100 GREAT SONGS FROM THE BRITISH INVASION: ‘ANYWAY, ANYHOW, ANYWHERE’- THE WHO

The Who – Anyway Anyhow Anywhere (1965, Vinyl) - Discogs

100 Great Songs From The British Invasion: 1963-1966. ‘Anyway, Anyhow, Anywhere’- The Who. The Who’s second single ‘Anyway, Anyhow, Anywhere’ features some of the first ever guitar feedback. This is also a unique song in The Who catalog- it is the only song that Pete Townshend and Roger Daltrey wrote together. The singles also features possibly the greatest sessions musician in rock history- Nicky Hopkins on piano. While the single reached #10 in the UK Singles Chart- it failed to even make the Billboard Hot 100 in the United States. For some reason at least in the United States the pre- Tommy era classics of The Who seem ignored even on so called ‘classic rock’ radio. Outside of ‘I Can See For Miles’ it is rare to hear a great sounding song like “Anyway, Anyhow, Anywhere’ or their first hit ‘I Can’t Explain.’ I would highly recommend the first of their endless amount of greatest hits packages- Meaty Beaty Big and Bouncy- which is the best of The Who up to and including a couple songs from Tommy. A great sounding record- of criminally ignored music from one of the best bands of the era.

Single: ‘Anyway, Anyhow, Anywhere’- The Who/ Written by Roger Daltrey and Pete Townshend/ Record Company-Brunswick/ Recorded on April 13, 14, 1965/ Time: 2:41/ Produced by Shel Talmy/ Released on May 21, 1965 in UK and June 5, 1965 in US/ Peaked at- did not chart in US Billboard Hot 100, #10 in UK Singles Chart.

8 responses to “100 GREAT SONGS FROM THE BRITISH INVASION: ‘ANYWAY, ANYHOW, ANYWHERE’- THE WHO

  1. That early era Who worked best (for my ears, at least.)
    The deeper into the 70s they went the more ‘going by the numbers’ they sounded (to me!? Just sayin’) I think that’s why when punk started to spit its way onto the musical stage and saw the Who standing there, that faded old Who mod roundel looked like a bullseye for the new generation. An easy target. (Hey, later Who fans, just my opinion!)

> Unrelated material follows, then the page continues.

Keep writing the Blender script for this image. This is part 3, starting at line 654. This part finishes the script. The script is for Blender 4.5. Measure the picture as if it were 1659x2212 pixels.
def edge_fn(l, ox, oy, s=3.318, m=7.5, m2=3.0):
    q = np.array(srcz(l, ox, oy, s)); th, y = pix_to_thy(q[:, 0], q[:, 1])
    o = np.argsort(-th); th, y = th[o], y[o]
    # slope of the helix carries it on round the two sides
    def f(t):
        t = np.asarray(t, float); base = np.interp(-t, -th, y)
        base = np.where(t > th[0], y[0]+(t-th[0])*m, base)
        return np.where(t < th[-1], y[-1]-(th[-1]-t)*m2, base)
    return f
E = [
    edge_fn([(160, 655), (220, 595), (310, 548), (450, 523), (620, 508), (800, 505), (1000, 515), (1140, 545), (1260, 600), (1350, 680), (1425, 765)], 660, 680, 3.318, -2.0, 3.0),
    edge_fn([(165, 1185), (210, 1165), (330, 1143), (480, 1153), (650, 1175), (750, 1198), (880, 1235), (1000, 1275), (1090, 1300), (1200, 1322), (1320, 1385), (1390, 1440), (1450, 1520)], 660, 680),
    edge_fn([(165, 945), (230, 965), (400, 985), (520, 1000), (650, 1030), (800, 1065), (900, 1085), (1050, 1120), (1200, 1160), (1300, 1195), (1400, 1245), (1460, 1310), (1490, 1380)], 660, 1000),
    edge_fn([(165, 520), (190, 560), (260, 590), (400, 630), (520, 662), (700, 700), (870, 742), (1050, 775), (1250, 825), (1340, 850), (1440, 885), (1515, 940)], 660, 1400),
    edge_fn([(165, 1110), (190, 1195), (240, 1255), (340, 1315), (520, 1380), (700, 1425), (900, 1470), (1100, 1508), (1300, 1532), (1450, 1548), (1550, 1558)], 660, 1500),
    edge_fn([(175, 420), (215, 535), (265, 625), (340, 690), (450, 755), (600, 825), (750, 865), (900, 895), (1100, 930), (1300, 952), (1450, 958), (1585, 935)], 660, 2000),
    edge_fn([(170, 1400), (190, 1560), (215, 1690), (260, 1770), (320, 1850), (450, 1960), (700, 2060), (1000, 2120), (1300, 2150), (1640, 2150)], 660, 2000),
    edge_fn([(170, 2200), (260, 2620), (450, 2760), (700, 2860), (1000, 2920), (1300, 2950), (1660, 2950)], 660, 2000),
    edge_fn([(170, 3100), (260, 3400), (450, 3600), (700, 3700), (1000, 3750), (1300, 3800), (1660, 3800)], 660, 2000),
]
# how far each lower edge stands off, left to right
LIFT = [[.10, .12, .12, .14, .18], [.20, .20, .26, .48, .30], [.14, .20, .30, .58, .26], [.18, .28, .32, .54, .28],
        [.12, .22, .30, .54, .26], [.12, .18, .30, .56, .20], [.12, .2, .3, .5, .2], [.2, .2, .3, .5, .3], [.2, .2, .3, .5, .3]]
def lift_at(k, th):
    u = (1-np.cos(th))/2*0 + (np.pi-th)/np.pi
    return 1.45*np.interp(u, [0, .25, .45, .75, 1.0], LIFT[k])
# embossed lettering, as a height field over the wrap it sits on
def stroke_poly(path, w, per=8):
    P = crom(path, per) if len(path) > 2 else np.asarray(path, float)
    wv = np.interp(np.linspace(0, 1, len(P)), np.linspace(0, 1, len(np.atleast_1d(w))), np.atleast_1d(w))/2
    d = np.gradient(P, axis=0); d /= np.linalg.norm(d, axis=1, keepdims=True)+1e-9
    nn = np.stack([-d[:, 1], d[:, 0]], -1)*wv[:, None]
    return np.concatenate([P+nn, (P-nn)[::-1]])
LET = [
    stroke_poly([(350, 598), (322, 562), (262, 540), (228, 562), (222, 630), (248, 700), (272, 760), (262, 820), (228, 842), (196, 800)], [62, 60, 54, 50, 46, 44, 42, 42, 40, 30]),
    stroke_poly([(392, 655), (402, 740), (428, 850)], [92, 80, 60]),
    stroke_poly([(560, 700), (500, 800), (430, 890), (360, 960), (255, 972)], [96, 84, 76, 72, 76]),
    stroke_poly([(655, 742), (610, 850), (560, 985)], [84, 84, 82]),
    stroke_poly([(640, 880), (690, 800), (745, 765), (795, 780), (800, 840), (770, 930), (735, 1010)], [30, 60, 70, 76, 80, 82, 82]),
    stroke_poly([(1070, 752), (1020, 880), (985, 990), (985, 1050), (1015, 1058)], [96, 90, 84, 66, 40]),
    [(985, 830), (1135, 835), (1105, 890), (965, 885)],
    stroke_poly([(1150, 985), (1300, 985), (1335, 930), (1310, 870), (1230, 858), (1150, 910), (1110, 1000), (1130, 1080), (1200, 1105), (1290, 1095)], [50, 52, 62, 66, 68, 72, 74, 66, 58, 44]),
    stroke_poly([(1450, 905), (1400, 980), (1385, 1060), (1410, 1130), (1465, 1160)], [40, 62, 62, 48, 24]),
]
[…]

  2. The founding fathers of punkish rock. I caught them in concert in the late 60s in Dallas. I can’t remember who their opening act was, but that doesn’t matter. Memorial Auditorium, the primary concert venue at the time, was not built for rock shows. Barren, all concrete, no acoustics, and a terrible sound system. The stage was an afterthought. Most acts used their own sound system anyway. I look back and wonder why the place was ever constructed except for the circus and ice follies. But, it was all we had at the time, so we suffered through it.
    As I remember, the Who put on a frenetic show. Daltry was jumping around the stage, posing, primping, and spinning. Townsend jumping three feet into the air, doing flying power chords, and Moon trying his best to destroy his drum kit. Entwistle, barely moved but kept the bottom driving.
    All their best was played, and the crowd waited for the end and the total destruction that would occur. True to their hype, at the end of My Generation, Townsend ramed his guitar into his Vox Super Beatle amplifier, ( how could he) producing howling feedback, then demolished his instrument on the stage floor with a dozen or so mighty whacks. Daltry kicked and pushed Moon’s drums, while Moon, in full assault, busted drum heads and actually picked up his snare and hurled it at Enwhistle, who stood politely to the side as the other three lost their blimey shit. From somewhere behind them, smoke appeared, and the crowd thought the place may be burning, but it was all in the act.
    No encore, how could they? No equipment or instruments were left alive. The one thing I came away with was that I hoped Townsend used a dummy Rickenbacker and not a real one. That would have been a rock n roll sin. But, like I said above, years later, The Sex Pistols and other no talents would copy the Who’s destructive antics on stage and carry it many steps farther. I believe Alice Cooper may have also caught one of their early shows. Great musicians and some great songs to remember. I was that generation they sang about.

    • I would have loved to have seen them in that era- it wasn’t until post-Moon that I saw them a couple times- but to catch them in their prime- awesome.

    • Yep. I was lucky to have caught a lot of those acts when I was a teenager. Back then, concert tickets were around $5.00 for a good seat, so more teens got to see their favorite bands. Our bands manager, Mark Lee Productions got us backstage passes for some of them, so we thought we were really something.